Il n’y a cependant pas lieu de faire la fine bouche, tant cet ensemble inspiré par Kipling s’impose de lui-même et donne de Koechlin une image très éloignée de sa réputation d’austérité, accréditée par son solide métier, sa dévotion à Bach et une iconographie le représentant le plus souvent sous les traits d’un vieillard à longue barbe chenue. Car il y a ici de l’humour – comme cette fugue grotesque, dont le thème évoque «J’ai du bon tabac», avec ses entrées successives de contrebasson, de tuba et de contrebasse dans Les Bandar-log (1940) – mais aussi de la sensualité, particulièrement dans les Trois poèmes (1901), d’un langage certes moins avancé, quoique ne le cédant en rien, pour l’époque, à celui de Debussy ou de Strauss. On regrettera toutefois que parmi les trois chanteurs, seul le ténor autrichien Nikolaï Schukoff fasse un effort de diction dans le Chant de Kala-Nag. Humour, sensualité, mais aussi mysticisme, dans l’admirable et profonde Méditation de Purun Bhagat (1936), et poésie, dans La Course du printemps (1927), morceau le plus développé, faisant alterner puissance et sérénité, élan et élévation d’ordre quasi religieux.


Et, partout, un style personnel, opiniâtrement demeuré à l’écart des modes, ainsi qu’une science de l’orchestration maniant avec précision un effectif de grande taille (bois par quatre avec deux saxophones, quatre cors, cinq trompettes, quatre trombones, deux tubas, huit percussionnistes, deux harpes, piano, célesta, …) et dont la seule Loi de la jungle (1934) suffirait à témoigner, formidable défi consistant à conférer des couleurs à un discours exclusivement monodique.

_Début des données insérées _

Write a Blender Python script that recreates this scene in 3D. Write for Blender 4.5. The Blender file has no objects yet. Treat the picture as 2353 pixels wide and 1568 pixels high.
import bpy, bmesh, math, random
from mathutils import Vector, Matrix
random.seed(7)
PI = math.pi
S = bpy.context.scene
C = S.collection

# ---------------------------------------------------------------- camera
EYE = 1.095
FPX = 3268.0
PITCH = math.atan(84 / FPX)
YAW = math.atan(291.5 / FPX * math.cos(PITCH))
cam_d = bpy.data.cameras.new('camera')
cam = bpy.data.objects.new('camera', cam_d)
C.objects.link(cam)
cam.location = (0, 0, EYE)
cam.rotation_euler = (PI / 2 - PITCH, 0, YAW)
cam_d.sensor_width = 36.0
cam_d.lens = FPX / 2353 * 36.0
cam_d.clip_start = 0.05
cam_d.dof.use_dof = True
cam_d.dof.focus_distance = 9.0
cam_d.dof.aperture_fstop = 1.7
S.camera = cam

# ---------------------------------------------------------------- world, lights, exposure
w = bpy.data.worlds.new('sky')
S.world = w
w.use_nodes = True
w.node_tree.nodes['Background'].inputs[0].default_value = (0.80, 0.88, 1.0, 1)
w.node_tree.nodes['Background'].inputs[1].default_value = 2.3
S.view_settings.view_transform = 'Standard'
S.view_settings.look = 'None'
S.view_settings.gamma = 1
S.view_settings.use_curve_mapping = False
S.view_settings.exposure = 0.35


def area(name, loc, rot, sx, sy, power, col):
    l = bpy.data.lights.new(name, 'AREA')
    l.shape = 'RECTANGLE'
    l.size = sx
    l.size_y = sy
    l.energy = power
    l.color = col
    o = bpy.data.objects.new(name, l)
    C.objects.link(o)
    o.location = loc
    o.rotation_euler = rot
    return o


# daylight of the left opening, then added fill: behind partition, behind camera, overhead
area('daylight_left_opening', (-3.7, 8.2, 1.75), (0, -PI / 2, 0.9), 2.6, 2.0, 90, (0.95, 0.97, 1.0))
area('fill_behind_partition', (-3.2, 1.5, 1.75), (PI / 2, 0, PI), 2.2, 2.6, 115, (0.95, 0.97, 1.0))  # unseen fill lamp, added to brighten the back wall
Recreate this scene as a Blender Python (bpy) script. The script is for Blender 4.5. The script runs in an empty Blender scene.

Le danger d’un tel concert monographique est toutefois double, alors même qu’il demande un gros investissement de la part du chef, qui a dû travailler minutieusement des partitions qu’il ne dirigera pourtant pas de sitôt, aussi bien que des instrumentistes. En effet, non seulement il est insuffisamment attrayant pour un public qui n’est pas prêt à prendre le risque de consacrer une soirée entière, même en entrée libre, à un programme presque totalement inconnu, mais il tend à tenir un compositeur à l’écart du grand répertoire et à le confiner dans une confidentialité pour happy few, au lieu de répartir ses œuvres tout au long de la saison et de les associer à des pièces plus célèbres, davantage de nature à mobiliser les auditeurs. Il reste à espérer que c’est dans ces conditions et dans un délai point trop éloigné que l’on pourra redécouvrir des merveilles telles que la Seven stars symphony, Le Buisson ardent ou Vers la voûte étoilée.